Founded in 1842 as Augusta Female Seminary, Mary Baldwin College is one of the oldest institutions of higher education for women in the United States. The school was established as a Presbyterian seminary (teacher's college; at the time, only unmarried women could be school teachers) by Rufus Wm. Bailey, a minister and teacher from Maine. After plans for the school were approved by the ministers and members of the Presbyterian churches of Augusta County, the seminary opened with Bailey as principal, and the first charter was granted by the Virginia General Assembly in 1845. The school's first building, now the Administration Building, was built adjacent to the First Presbyterian Church of Staunton. In 1872 the church building and land were given to the school. Until it was demolished in 1962, the church building was known as Waddell Chapel, in which Thomas Woodrow Wilson, twenty-eighth President of the United States, was baptized in 1857. His father, Reverend Joseph Ruggles Wilson, was minister of the First Presbyterian Church at the time and also served as chaplain to the Augusta Female Seminary.
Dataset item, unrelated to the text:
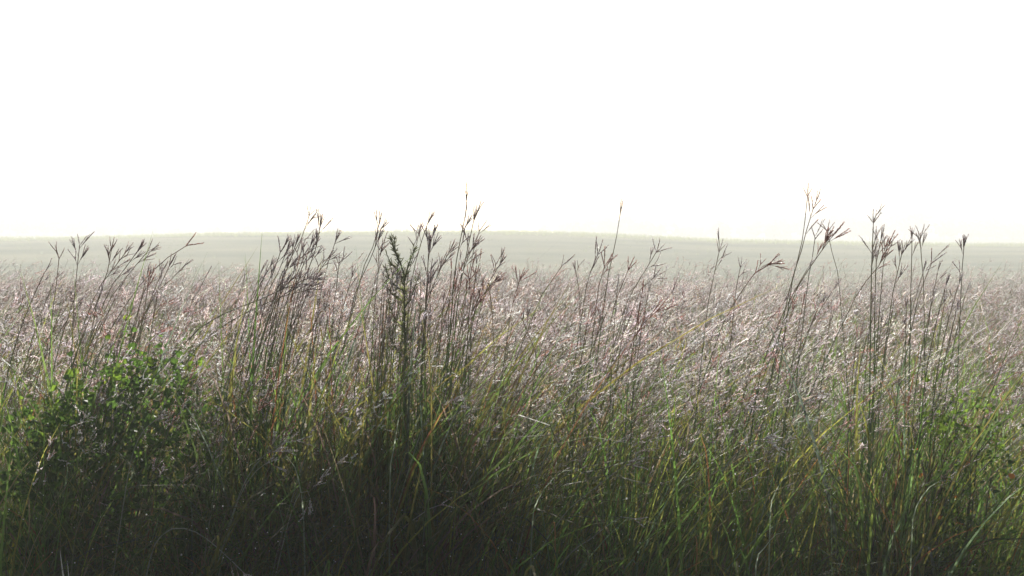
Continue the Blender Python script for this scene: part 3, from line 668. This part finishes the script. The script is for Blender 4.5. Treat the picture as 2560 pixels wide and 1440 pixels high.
bush('leafy_bush', 'low sparse yellow-green bush half hidden behind the dark clump foot', 560, 690, [(560, 1010), (620, 950), (690, 1010)], 4.75, .3, .4, 160, .030, .03, 15, 4)

def climber():
    r3 = random.Random(9); pts = [(322, 800), (330, 840), (322, 885), (330, 930), (318, 1000), (300, 1080)]
    path, L = smoothpath([np.array(at(px, py, 4.42)) for px, py in pts][::-1] , 20)
    path = np.concatenate([[[path[0][0] - .03, path[0][1], 0.0]], path]); origin = path[0].copy()
    root = empty('climbing_plant', origin); tag(root, 'climbing plant with bright green heart leaves and a yellow top leaf', 'plant')
    mb = MB(); tube(mb, path - origin, np.linspace(.003, .0014, len(path)), (.09, .13, .03), 5); mb.obj('stem', M_STEM, root, True)
    for px, py, sz, c in [(320, 797, 1.25, 'y'), (312, 812, .9, 'g'), (318, 830, 1, 'g'), (305, 845, .9, 'g'), (335, 822, .8, 'g'), (306, 860, .8, 'g'), (330, 868, 1.1, 'g'), (322, 880, .9, 'g'), (342, 885, 1.15, 'g'), (290, 893, 1.1, 'g'), (334, 900, 1.0, 'g'), (308, 895, .8, 'g'), (350, 870, .7, 'g'), (280, 935, 1.3, 'g'), (338, 942, 1.3, 'g'), (272, 925, 1.1, 'g'), (305, 950, 1.0, 'g'), (376, 965, 1.0, 'g'), (262, 958, 1.2, 'y'), (350, 975, 1.1, 'g')]:
        p = np.array(at(px, py, 4.42 + r3.uniform(-.05, .05))); mb = MB()
        L_ = .036 * sz
        col = np.array((.13, .17, .015)) if c == 'y' else LEAFG * 1.25
        broad_leaf(mb, (-L_ / 2, 0, 0), (1, r3.gauss(0, .4), r3.gauss(0, .3)), L_, L_ * .85, col, r3)
        i = int(np.argmin(np.linalg.norm(path - p, axis=1))); q = path[i] - p
        tube(mb, [(-L_ / 2, 0, 0), q * .5, q], .0008, (.09, .13, .03), 3)
        o = mb.obj('leaf', M_LEAF, root); o.location = Vector(p - origin)
        if c == 'y': o['label'] = 'yellow leaf'
climber()

def weed():
    r3 = random.Random(4); Y = 4.6
    A = lambda *l: [np.array(at(px, py, Y + r3.uniform(-.03, .03))) for px, py in l]
    stem, _ = smoothpath([np.array([at(1014, 900, Y).x + .01, Y, 0.0])] + A((1016, 1080), (1014, 950), (1012, 820), (1011, 690)), 20)
    origin = stem[0].copy(); root = empty('branched_weed', origin); tag(root, 'dark olive weed with stubby antler-like ascending branches among grass', 'weed')
    col = np.array((.095, .105, .045))
    def stubs(mb, P, n, L):
        P = np.asarray(P)
        for _ in range(n):
            t = r3.uniform(.1, 1) * (len(P) - 1); i = min(int(t), len(P) - 2); p = P[i] + (P[i + 1] - P[i]) * (t - i); d = P[i + 1] - P[i]; d = d / np.linalg.norm(d)
            dd = d + np.array([r3.gauss(0, .75), r3.gauss(0, .75), r3.gauss(0, .35)])
            dd /= np.linalg.norm(dd); l = L * r3.uniform(.5, 1.2)
            ribbon(mb, [p - origin, p + dd * l * .5 - origin, p + dd * l - origin], np.array([.4, 1, .15]) * l * .16, np.cross(dd, (r3.gauss(0, 1), 1, r3.gauss(0, 1))), col * r3.uniform(.6, 1.2), .1)
    mb = MB(); tube(mb, stem - origin, np.linspace(.0045, .0035, 20), lerp((.07, .10, .035), col, np.linspace(0, 1, 20)), 6); mb.obj('stem', M_STEM, root, True)
    mb = MB(); stubs(mb, stem[9:], 300, .05); mb.obj('foliage', M_LEAF, root)
    for b in [((1011, 692), (1002, 660), (990, 632), (985, 592)), ((1002, 660), (992, 640), (981, 612), (980, 594)), ((1011, 700), (996, 680), (976, 655), (966, 634)), ((1010, 712), (1018, 672), (1028, 645), (1036, 620)), ((1011, 730), (990, 715), (972, 694), (964, 668)), ((1012, 750), (994, 745), (976, 730), (965, 702)), ((1011, 700), (1000, 690), (994, 668), (996, 645)), ((1012, 770), (1028, 740), (1040, 712), (1046, 690)), ((1012, 820), (990, 800), (978, 775), (972, 750)), ((1013, 860), (1036, 830), (1048, 800), (1052, 770)), ((1013, 900), (990, 870), (978, 845), (974, 820))]:
        P, _ = smoothpath(A(*b), 12); mb = MB(); tube(mb, P - origin, np.linspace(.0042, .0016, 12), col, 5); stubs(mb, P, 60, .03); mb.obj('branch', M_STEM, root)
weed()

def wispy():
    r3 = random.Random(14); Y = 4.6; base = np.array([at(1240, 900, Y).x, Y, 0.0]); root = empty('wispy_weed', base)
    tag(root, 'airy ochre weed of fine beaded sprays right of the tall tufted pair', 'weed')
    och = np.array((.30, .21, .06))
    mb = MB(); P, _ = smoothpath([base, np.array(at(1236, 900, Y)), np.array(at(1222, 700, Y))], 12); tube(mb, P - base, np.linspace(.004, .0015, 12), och * .6, 5); mb.obj('stem', M_STEM, root, True)
    for k in range(16):
        t = r3.uniform(.55, .98); i = int(t * 11); p = P[i]; d = np.array([r3.gauss(0, .6), r3.gauss(0, .5), 1.0]); d /= np.linalg.norm(d); L = r3.uniform(.10, .24)
        Q = np.array([p + d * L * s - np.array([0, 0, 1]) * L * .25 * s * s for s in np.linspace(0, 1, 6)]); mb = MB(); tube(mb, Q - base, .0008, och * .8, 3)
        for _ in range(34):
            s = r3.random(); q = p + d * L * s - np.array([0, 0, 1]) * L * .25 * s * s + np.array([r3.gauss(0, .009) for _ in range(3)]) - base
            dd = np.array([r3.gauss(0, 1) for _ in range(3)]); dd /= np.linalg.norm(dd); ribbon(mb, [q, q + dd * .004, q + dd * .008], np.array([.3, 1, .2]) * .0036, np.cross(dd, (.3, .2, 1)), och * r3.uniform(.7, 1.5))
        mb.obj('branch', M_SEED, root)
wispy()

# ------------------------------------------------------------------ single blades that stand out
def lone_blade(label, pts, Y, w, col, tip=None, group='single broad blades of the front'):
    P = [np.array(at(px, py, Y)) for px, py in pts][::-1]; b = P[0]
    P = [np.array([b[0] + (b[0] - P[1][0]) * .4, Y, 0.0])] + P
    path, L = smoothpath(P, 20); o0 = path[0].copy(); mb = MB(); s = np.linspace(0, 1, 20)
    ribbon(mb, path - o0, w * np.clip(1.1 * (1 - s ** 4), .05, 1), (1, .25, 0), lerp(col, col if tip is None else tip, s ** 2), .14)
    o = mb.obj('broad_grass', M_BLADE); o.location = Vector(o0); tag(o, label, 'grass blade', group)
lone_blade('broad upright bright green blade with pointed tip, low at the right', [(2213, 1104), (2200, 1180), (2184, 1260), (2172, 1400)], 4.05, .013, GREEN * 1.3, YELLOW * 1.3)
lone_blade('broad blade bent right with a dark rolled tip beside the pointed one', [(2322, 1080), (2300, 1120), (2282, 1180), (2266, 1270), (2215, 1400)], 4.05, .013, BLUE * 1.2, GREEN * 1.2)
lone_blade('slim yellow-green blade between the pointed blade and the spray', [(2065, 1185), (2055, 1230), (2040, 1290), (2020, 1420)], 4.05, .008, YELLOW, YELLOW * 1.4)
lone_blade('pair-tipped pale dead blade at the bottom corner below the bush', [(150, 1376), (153, 1400), (158, 1440), (164, 1480)], 3.85, .010, STRAW * 1.6, (.62, .62, .60))
lone_blade('second pale dead blade, shorter, beside the other at the bottom corner', [(168, 1402), (170, 1420), (172, 1445), (176, 1490)], 3.86, .008, STRAW * 1.6, (.6, .6, .58))
lone_blade('grey-green blade arching over to the right under the small-leaved bush', [(1985, 1332), (1960, 1330), (1935, 1340), (1905, 1380), (1890, 1420)], 4.0, .007, (.10, .13, .08), (.30, .33, .26))
lone_blade('green upright blade right in the middle of the lower front', [(1064, 1160), (1062, 1220), (1064, 1300), (1068, 1400)], 4.05, .009, GREEN * 1.2, GREEN * 1.4)

for lab, pts in (('pale grey-green blade hooked over left in the black hollow', [(690, 1150), (715, 1140), (738, 1170), (752, 1230), (760, 1330)]),
                 ('pale blade arching right below the weed foot', [(1012, 1068), (1003, 1020), (996, 1050), (985, 1120), (975, 1200)]),
                 ('silvery blade arched low before the centre of the front', [(1470, 1190), (1430, 1172), (1390, 1190), (1350, 1240), (1330, 1320)]),
                 ('silvery arched blade low between spray and pointed blade', [(2010, 1190), (1985, 1182), (1960, 1195), (1935, 1240), (1925, 1310)]),
                 ('silvery blade bowed to the right before the right corner bush', [(2410, 1212), (2370, 1200), (2330, 1212), (2295, 1260), (2280, 1330)])):
    lone_blade(lab, pts, 4.0, .007, (.09, .12, .06), (.22, .25, .20))

# ------------------------------------------------------------------ dew on the near blades and flowers
def dew():
    m = bpy.data.materials.new('dew_drop'); m.use_nodes = True
    n = m.node_tree; p = n.nodes['Principled BSDF']; p.inputs['Base Color'].default_value = (.95, .95, .95, 1); p.inputs['Roughness'].default_value = .12; p.inputs['IOR'].default_value = 1.33
    tr = n.nodes.new('ShaderNodeBsdfTranslucent'); tr.inputs[0].default_value = (.97, .95, .93, 1); mx = n.nodes.new('ShaderNodeMixShader'); mx.inputs[0].default_value = .75  # white translucence stands in for sun glinting through the drops
    n.links.new(p.outputs[0], mx.inputs[1]); n.links.new(tr.outputs[0], mx.inputs[2]); n.links.new(mx.outputs[0], n.nodes['Material Output'].inputs[0])
    ph = np.linspace(0, math.pi, 6); th = np.linspace(0, 2 * math.pi, 9)[:-1]
    sv = np.array([[math.sin(a) * math.cos(b), math.sin(a) * math.sin(b), math.cos(a)] for a in ph for b in th])
    sf = np.array([[i * 8 + j, (i + 1) * 8 + j, (i + 1) * 8 + (j + 1) % 8, i * 8 + (j + 1) % 8] for i in range(5) for j in range(8)])
    L = leaf_arr[0]; L = L[(L[:, 1] < 6.0) & (L[:, 2] > .45)]; Q = seed_arr[0]; Q = Q[(Q[:, 1] < 7.5)]
    P = np.concatenate([L[rng.integers(0, len(L), 3200)], Q[rng.integers(0, len(Q), 2600)]])
    r_ = rng.uniform(.0013, .0028, len(P)) * np.where(rng.random(len(P)) < .10, 1.6, 1)
    V = (sv[None] * r_[:, None, None] + P[:, None]).reshape(-1, 3); Fa = (sf[None] + (np.arange(len(P)) * len(sv))[:, None, None]).reshape(-1, 4)
    stuff('dew', (V, Fa, np.ones((len(V), 3))), m, True)
dew()

# ------------------------------------------------------------------ morning mist: one even closed box of air
def haze():
    z0, z1 = GROUND_MIN - 1.0, 22.0
    x0, x1, y0, y1 = -345, 345, -40, 475
    V = [(x, y, z) for z in (z0, z1) for y in (y0, y1) for x in (x0, x1)]
    Fa = [[0, 2, 3, 1], [4, 5, 7, 6], [0, 1, 5, 4], [2, 6, 7, 3], [0, 4, 6, 2], [1, 3, 7, 5]]
    m = bpy.data.materials.new('mist'); m.use_nodes = True; n = m.node_tree; n.nodes.clear()
    o = n.nodes.new('ShaderNodeOutputMaterial'); v = n.nodes.new('ShaderNodeVolumePrincipled')
    v.inputs['Color'].default_value = (0.955, 0.972, 0.985, 1); v.inputs['Density'].default_value = 0.0042; v.inputs['Anisotropy'].default_value = 0.11
    n.links.new(v.outputs[0], o.inputs['Volume'])
    ob = bpy.data.objects.new('haze', mesh_np('haze', V, Fa, None, m)); COL.objects.link(ob); tag(ob, kind='stuff')
haze()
It is likely that the seminary would not have survived the Civil War period except for the efforts of Mary Julia Baldwin, who became principal in 1863. The courage and ingenuity of Baldwin and her assistant, Agnes McClung, enabled the school to remain open when nearly every other school in the Shenandoah Valley was forced to close because the area was a continual battlefield between Union and Confederate armies. The seminary became Mary Baldwin Junior College in 1916 and a four-year college in 1923, when the name was changed to Mary Baldwin College.
Associated with the Presbyterian Church (U.S.A.), Mary Baldwin is today a private, independent four-year liberal arts women's college that also offers co-ed graduate and adult degree programs. It is unique for its Virginia Women's Institute for Leadership program for female cadets, affiliated with nearby Virginia Military Institute in Lexington, intended to satisfy non-discrimination laws that forced a legal challenge to all-male VMI. The state proposed that single-sex leadership programs, with opportunity for commissioning into the military, be offered at Mary Baldwin College and at VMI, while co-educational military opportunities be continued at Virginia Tech; funding to design the program was provided by VMI. Mary Baldwin also hosts the Program for the Exceptionally Gifted, a program designed for girls 12–16 years of age to earn a bachelor's degree from the college.
The college now incorporates the buildings and grounds of the Staunton Military Academy that closed in the mid-1970s. The Mary Baldwin College Main Building (photo below), built in 1844, was listed on the National Register of Historic Places in 1973 along with Hilltop, another campus structure.